Output the material below unchanged, apart from leaving out the pictures.

##### Dataset content

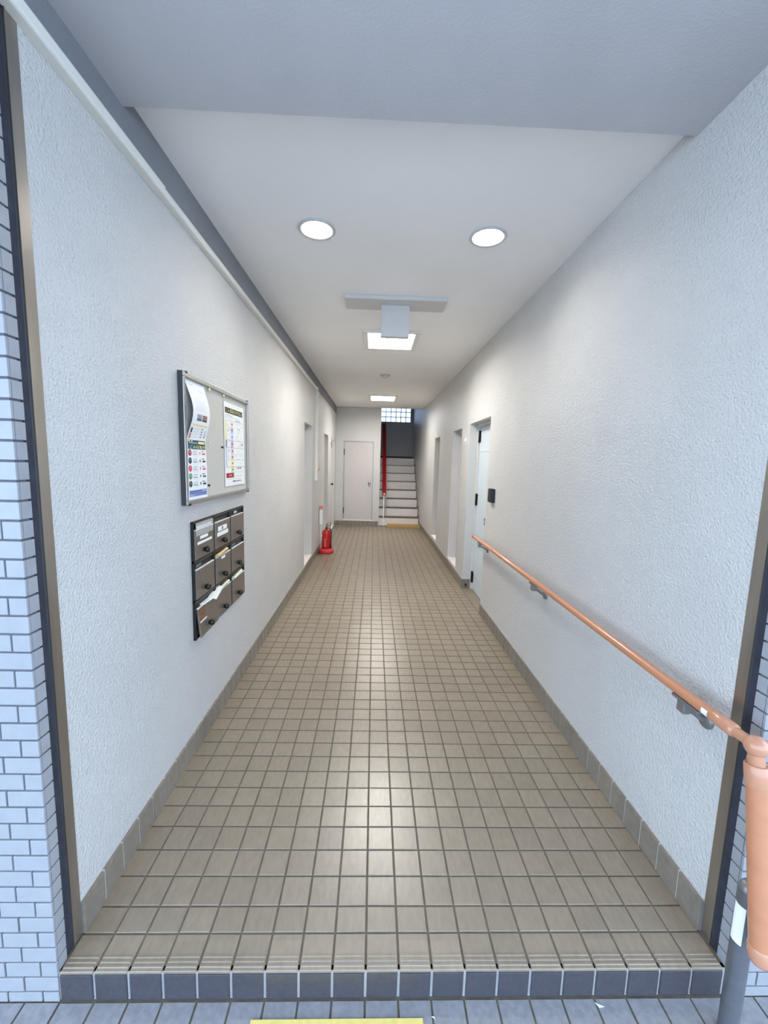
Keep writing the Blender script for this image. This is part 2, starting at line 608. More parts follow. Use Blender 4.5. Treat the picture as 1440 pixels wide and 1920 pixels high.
def steel_frame(name, X, s, label):
    root = MB().box(X - s * 0.002, X + s * 0.03, 1.0965, 1.1345, 0.0, ZP).build(name, M_steel)
    tag(root, label, 'door frame', kind='structure')
    MB().box(X - s * 0.0045, X - s * 0.001, 1.0965, 1.0998, 0.0, ZP).build('frame_lip', M_steel, root)
    MB().box(X + s * 0.004, X + s * 0.03, 1.071, 1.0965, -0.02, ZP).build('sealant_strip', M_seal, root)
    return root
steel_frame('trim_1', XL, -1, 'upright brown steel frame strip between left brick tiles and white wall')
steel_frame('trim_2', XR, 1, 'upright brown steel frame strip behind the handrail on the right')

# ------------------------------------------------------------------ skirting tiles
def skirting(name, X, s, spans, label):
    mb = MB()
    H, T = 0.112, 0.012
    for a, b in spans:
        mb.box(X + s * 0.01, X - s * (T - 0.003), a + 0.004, b - 0.004, -0.004, H - 0.001)
    root = mb.build(name, M_skg)
    tag(root, label, 'skirting', kind='structure')
    cacheb = {}
    for a, b in spans:
        y = a
        while y < b - 0.004:
            y2 = min(y + PY, b)
            ys_ = y + (0.0035 if y > a else 0.0)
            wdt = round(y2 - ys_ - 0.0035, 4)
            if wdt > 0.004:
                if wdt not in cacheb:
                    q = MB().bbox(-0.005, 0.005, 0, wdt, 0.0, H, 0.0015).mesh('skirting_tile')
                    q.materials.append(M_skirt)
                    cacheb[wdt] = q
                o = link('skirting_tile', cacheb[wdt], root)
                o.location = (X - s * (T - 0.005 + random.uniform(-0.0004, 0.0006)), ys_, 0)
            y = y2
    return root
skirting('baseboard_left', XL, -1, [(1.136, 8.43), (9.20, YB)], 'low beige tile skirting along the left wall')
skirting('baseboard_right', XR, 1, [(1.136, 3.97), (4.82, YB)], 'low beige tile skirting along the right wall')
MB().bbox(XR - 0.010, XR + 0.094, 4.811, 4.8195, 0.0, 0.112, 0.0015).build('skirting_tile', M_skirt, bpy.data.objects['baseboard_right'])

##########

**Result**:
Keep writing the Blender script for this image. This is part 2, starting at line 608. More parts follow. Use Blender 4.5. Treat the picture as 1440 pixels wide and 1920 pixels high.
def steel_frame(name, X, s, label):
    root = MB().box(X - s * 0.002, X + s * 0.03, 1.0965, 1.1345, 0.0, ZP).build(name, M_steel)
    tag(root, label, 'door frame', kind='structure')
    MB().box(X - s * 0.0045, X - s * 0.001, 1.0965, 1.0998, 0.0, ZP).build('frame_lip', M_steel, root)
    MB().box(X + s * 0.004, X + s * 0.03, 1.071, 1.0965, -0.02, ZP).build('sealant_strip', M_seal, root)
    return root
steel_frame('trim_1', XL, -1, 'upright brown steel frame strip between left brick tiles and white wall')
steel_frame('trim_2', XR, 1, 'upright brown steel frame strip behind the handrail on the right')

# ------------------------------------------------------------------ skirting tiles
def skirting(name, X, s, spans, label):
    mb = MB()
    H, T = 0.112, 0.012
    for a, b in spans:
        mb.box(X + s * 0.01, X - s * (T - 0.003), a + 0.004, b - 0.004, -0.004, H - 0.001)
    root = mb.build(name, M_skg)
    tag(root, label, 'skirting', kind='structure')
    cacheb = {}
    for a, b in spans:
        y = a
        while y < b - 0.004:
            y2 = min(y + PY, b)
            ys_ = y + (0.0035 if y > a else 0.0)
            wdt = round(y2 - ys_ - 0.0035, 4)
            if wdt > 0.004:
                if wdt not in cacheb:
                    q = MB().bbox(-0.005, 0.005, 0, wdt, 0.0, H, 0.0015).mesh('skirting_tile')
                    q.materials.append(M_skirt)
                    cacheb[wdt] = q
                o = link('skirting_tile', cacheb[wdt], root)
                o.location = (X - s * (T - 0.005 + random.uniform(-0.0004, 0.0006)), ys_, 0)
            y = y2
    return root
skirting('baseboard_left', XL, -1, [(1.136, 8.43), (9.20, YB)], 'low beige tile skirting along the left wall')
skirting('baseboard_right', XR, 1, [(1.136, 3.97), (4.82, YB)], 'low beige tile skirting along the right wall')
MB().bbox(XR - 0.010, XR + 0.094, 4.811, 4.8195, 0.0, 0.112, 0.0015).build('skirting_tile', M_skirt, bpy.data.objects['baseboard_right'])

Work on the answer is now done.